Law-and-order rhetoric is particularly prevalent during the Trump administration. Initially, this rhetoric targeted fears surrounding Latinx immigrants, as Trump famously declared on the campaign trail, “I am the law and order candidate.” (Nelson, Lewis. “Trump: ‘I Am the Law and Order Candidate.’” Politico. 11 Jun. 2016.) After the George Floyd protests in 2020, this rhetoric found a more familiar target: Black Americans and their allies. Perhaps the most infamous example of this came when Trump quoted a favorite phrase of segregationists, “When the looting starts, the shooting starts.” (Wines, Michael. “‘Looting’ Comment from Trump Dates Back to Racial Unrest of the 1960s.” The New York Times. 29 May 2020.) Again, to read The New Jim Crow from the vantage point of 2020 is to sense the patterns of racial caste-making repeating over and over.
Returning to the 1980s for a moment, it is worth questioning whether Reagan’s law-and-order rhetoric was entirely racial in nature. Alexander admits that in the decades leading up the 1980s, some categories of crime rose sharply. According to the Brennan Center, for example, “The violent crime rate increased by 126 percent between 1960 and 1970, and by 64 percent between 1970 and 1980.” (Eisen, Lauren-Brooke. “America’s Faulty Perception of Crime Rates.” Brennan Center. 16 Mar. 2015.) Yet Alexander points out that the factors contributing to these spikes—a surge of young men in the US population, rising unemployment—went unmentioned in both presidential rhetoric and media reports. She writers, “Instead, crime reports were sensationalized and offered as further evidence of the breakdown in lawfulness, morality, and social stability in the wake of the Civil Rights Movement” (52).
In a similar vein, Alexander acknowledges the devastating effects of crack cocaine on communities of color. She repeatedly emphasizes that the severity of the crack crisis is not in question; what’s in question is how the United States dealt with it as a racial crime problem as opposed to a public health problem. Alexander writes, “Numerous paths were available to our nation in the wake of the crack crisis, yet for reasons traceable largely to racial politics and fear mongering, we chose war” (65). An instructive comparison can be found in American attitudes toward drunk driving in the late 1980s and opioid use in the 2010s, both of which are perceived in the media as problems with which white people regularly grapple.

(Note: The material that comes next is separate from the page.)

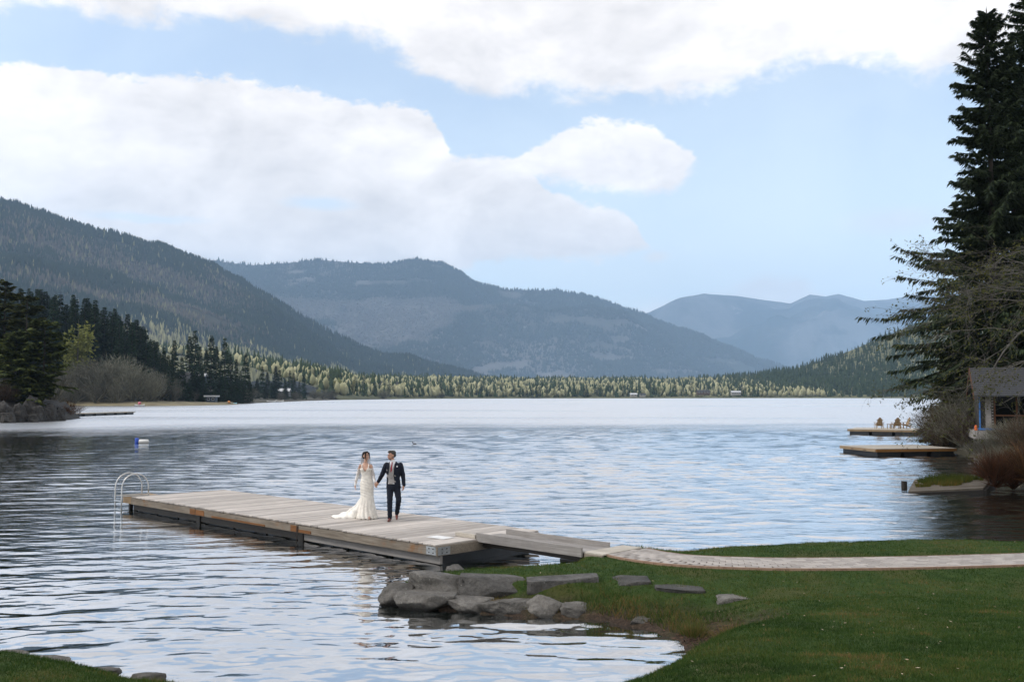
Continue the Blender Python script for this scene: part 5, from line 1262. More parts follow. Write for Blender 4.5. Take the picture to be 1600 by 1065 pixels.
# beach, little docks, boats
beach = Land('beach', [(-166, 357, -.03), (-150, 349, -.03), (-128, 345, -.03), (-116, 352, -.03), (-110, 385, -.03), (-112, 410, -.03)], [(-172, 374, 2.2), (-150, 364, 2.0), (-132, 360, 1.8), (-122, 364, 1.4), (-116, 392, 1.0), (-118, 420, 1.0)], M['beach'], 50, 8, lambda t: t, .2, 5, 3)
def boat(px, py, L, colr, label, rz=0.0, group=None, name='row_boat', z=None):
    p = on_z(px, py, 0.0); Y = p.y
    r = empty(name, (p.x, p.y, 0.0 if z is None else z), rz); tag(r, label, 'boat', group)
    V = []; n = 9; Wd = L * .16; H_ = L * .13
    for i in range(n):
        t = i / (n - 1); w = Wd * (math.sin(math.pi * (0.12 + .88 * t) ** .8) ** .6 if 0 < t < 1 else .12); sh = H_ * (1 + .5 * (2 * t - 1) ** 2)
        for (a, zz) in ((-1, sh), (-.75, .05), (.75, .05), (1, sh), (.86, sh), (.6, .14), (-.6, .14), (-.86, sh)): V.append((L * (t - .5), a * w, zz))
    Fq = []
    for i in range(n - 1):
        for k in range(8): Fq.append((i * 8 + k, (i + 1) * 8 + k, (i + 1) * 8 + (k + 1) % 8, i * 8 + (k + 1) % 8))
    Fq += [tuple(range(7, -1, -1)), tuple((n - 1) * 8 + k for k in range(8))]
    mesh_obj('hull', V, Fq, colr, r, True); MB().box(-.15, .15, -Wd * .8, Wd * .8, H_ * .6, H_ * .7).build('seat', M['cedar'], r)
    MB().box(L * .22, L * .3, -Wd * .6, Wd * .6, H_ * .6, H_ * .7).build('seat', M['cedar'], r)
    return r
redp = simple('red_paint', (0.42, 0.05, 0.03), (0.3, 0.03, 0.02), 2, .5); cyanp = simple('pale_blue_hull', (0.35, 0.68, 0.76), (0.28, 0.58, 0.68), 2, .4)
boat(364, 631.5, 3.8, cyanp, 'pale blue boat moored at the end of the shed dock', .9)
boat(287, 631.0, 4.0, redp, 'red boat on the little pier left of the boat shed', .2, z=.9); boat(296, 630.6, 3.4, redp, 'smaller red boat at the outer end of the little pier', -.3, z=.9)
boat(218, 634.2, 3.4, M['white'], 'white rowing boat off the beach with a pink float aboard', .1)
pk = simple('pink_vinyl', (0.75, 0.20, 0.24), (0.65, 0.16, 0.2), 3, .5); p = on_z(218, 634.2, 0); V, Fq = stone_geo(.55, .45, .6, 8, .15, .05, 0, 7); o = mesh_obj('pink_float', V, Fq, pk, smooth=True); o.location = (p.x, p.y, .95); tag(o, 'pink inflated float sitting in the white rowing boat', 'float')
def pier(px0, px1, py, label, m='deck_pale', wd=2.0):
    a = on_z(px0, py, 0); b = on_z(px1, py, 0); d = b - a; r = empty('small_pier', (a.x, a.y, 0), math.atan2(d.y, d.x)); tag(r, label, 'dock')
    n = max(3, int(d.length / 2))
    for i in range(n): MB().box(d.length * i / n, d.length * (i + 1) / n - .06, 0, wd, .6, .75).build('deck_section', M[m], r)
    for i in range(n + 1):
        for y in (.1, wd - .1): MB().tube([(d.length * i / n, y, -.5), (d.length * i / n, y, .6)], .1, 6).build('pile', M['dark_timber'], r)
pier(263, 300, 631.2, 'little weathered pier carrying the red boats', 'grey_board'); pier(312, 340, 632.2, 'grey pier below the blue boat shed', 'grey_board'); pier(337, 360, 631.8, 'sand-coloured pier right of the boat shed', 'cedar', 2.4)
ob = simple('orange_vinyl', (0.75, 0.30, 0.05), (0.6, 0.2, 0.03), 3, .5); p = on_z(356.5, 629.8, .76); V, Fq = stone_geo(.45, .45, .5, 9, .1, .03, 0, 7); o = mesh_obj('orange_buoy', V, Fq, ob, smooth=True); o.location = (p.x, p.y + 1, 1.2); tag(o, 'orange ball buoy on the sand-coloured pier', 'buoy')
boat(424, 628.2, 5, M['white'], 'white boat hauled up at the left shore', .3, 'distant moored white boats'); boat(385, 629.0, 4, M['white'], 'white boat between the pale blue boat and the hauled-up one', .1, 'distant moored white boats'); boat(437, 627.4, 5, M['white'], 'white boat moored below the grey cottage', -.2, 'distant moored white boats')

# ------------------------------------------------------------------ the couple
class Blob:
    """closed primitives merged into one continuous skin by a voxel remesh"""
    def __init__(s): s.mb = MB()
    def ell(s, c, r, rot=None, n=14):
        b = len(s.mb.v); c = Vector(c); rows = n // 2 + 1
        for i in range(rows + 1):
            th = math.pi * i / rows
            for k in range(n):
                ph = 2 * math.pi * k / n; p = Vector((r[0] * math.sin(th) * math.cos(ph), r[1] * math.sin(th) * math.sin(ph), r[2] * math.cos(th)))
                if rot is not None: p = rot @ p
                s.mb.v.append(c + p)
        for i in range(rows):
            for k in range(n): s.mb.f.append((b + i * n + k, b + (i + 1) * n + k, b + (i + 1) * n + (k + 1) % n, b + i * n + (k + 1) % n))
        return s
    def cone(s, p, q, r0, r1, n=12):
        p = Vector(p); q = Vector(q); d = (q - p).normalized()
        pts = [p - d * r0 * .98, p - d * r0 * .8, p - d * r0 * .45, p, q, q + d * r1 * .45, q + d * r1 * .8, q + d * r1 * .98]
        s.mb.tube(pts, [r0 * .2, r0 * .6, r0 * .89, r0, r1, r1 * .89, r1 * .6, r1 * .2], n); return s
    def chain(s, pts, rad):
        for i in range(len(pts) - 1): s.cone(pts[i], pts[i + 1], rad[i], rad[i + 1])
        return s
    def loft(s, rings, n=24, sq=1.0):
        """rings (x, y, z, rx, ry)"""
        b = len(s.mb.v)
        for (x, y, z, rx, ry) in rings:
            for k in range(n):
                a = 2 * math.pi * k / n; c, d = math.cos(a), math.sin(a)
                s.mb.v.append(Vector((x + rx * math.copysign(abs(c) ** sq, c), y + ry * math.copysign(abs(d) ** sq, d), z)))
        m = len(rings)
        for i in range(m - 1):
            for k in range(n): s.mb.f.append((b + i * n + k, b + i * n + (k + 1) % n, b + (i + 1) * n + (k + 1) % n, b + (i + 1) * n + k))
        s.mb.f.append(tuple(b + k for k in reversed(range(n)))); s.mb.f.append(tuple(b + (m - 1) * n + k for k in range(n)))
        return s
    def skin(s, name, mat, parent=None, voxel=.008, smooth=4, cut=None, disp=None):
        me = bpy.data.meshes.new('tmp'); me.from_pydata([tuple(v) for v in s.mb.v], [], s.mb.f)
        bmx = bmesh.new(); bmx.from_mesh(me); bmesh.ops.recalc_face_normals(bmx, faces=bmx.faces); bmx.to_mesh(me); bmx.free()
        o = bpy.data.objects.new('tmp', me); COL.objects.link(o)
        r = o.modifiers.new('r', 'REMESH'); r.mode = 'VOXEL'; r.voxel_size = voxel
        if smooth: sm = o.modifiers.new('s', 'SMOOTH'); sm.factor = .5; sm.iterations = smooth
        dg = bpy.context.evaluated_depsgraph_get(); ev = o.evaluated_get(dg)
        out = bpy.data.meshes.new_from_object(ev); out.name = name
        bpy.data.objects.remove(o); bpy.data.meshes.remove(me)
        if cut or disp:
            bmx = bmesh.new(); bmx.from_mesh(out)
            if disp:
                for v in bmx.verts: v.co += v.normal * disp(v.co)
            if cut: bmesh.ops.delete(bmx, geom=[v for v in bmx.verts if cut(v.co)], context='VERTS')
            bmx.to_mesh(out); bmx.free()
        out.materials.clear(); out.materials.append(mat)
        out.polygons.foreach_set('use_smooth', np.ones(len(out.polygons), bool))
        no = bpy.data.objects.new(name, out); link(no, parent); return no
def skin_mat(name, c):
    m, t, b = new_mat(name); p = t.n('ShaderNodeNewGeometry').outputs['Position']
    t.put(b.inputs['Base Color'], ramp(t, t.noise(p, 18, 3), [(0.3, tuple(x * .88 for x in c)), (0.7, c)])); b.inputs['Roughness'].default_value = .5
    b.inputs['Subsurface Weight'].default_value = 0.0
    return m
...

Finally, considering recent calls to defund the police, it is worth examining the massive increase in law enforcement spending that coincided with the War on Drugs. In the 1980s, as DEA and DOD antidrug budgets ballooned past the billion-dollar mark, the budget for the National Institute on Drug Abuse and antidrug spending at the Department of Education were each slashed by around 80%. The spending disparities became even more stark during the administration of Bill Clinton, whose infamous Crime Bill came with the price tag of $30 billion. Under Clinton’s presidency, federal housing funding fell by $17 billion—a 61% reduction—while boosting funding for corrections facilities rose by $19 billion, “effectively making the construction of prisons the nation’s main housing program for the urban poor” (72). Given the extraordinary federal expenditures on law enforcement over the past 40 years and the corresponding decreases in spending on public benefits, one can see how calls to defund the police are in some ways a course-correction for decades of funneling money away from housing and public health toward law enforcement.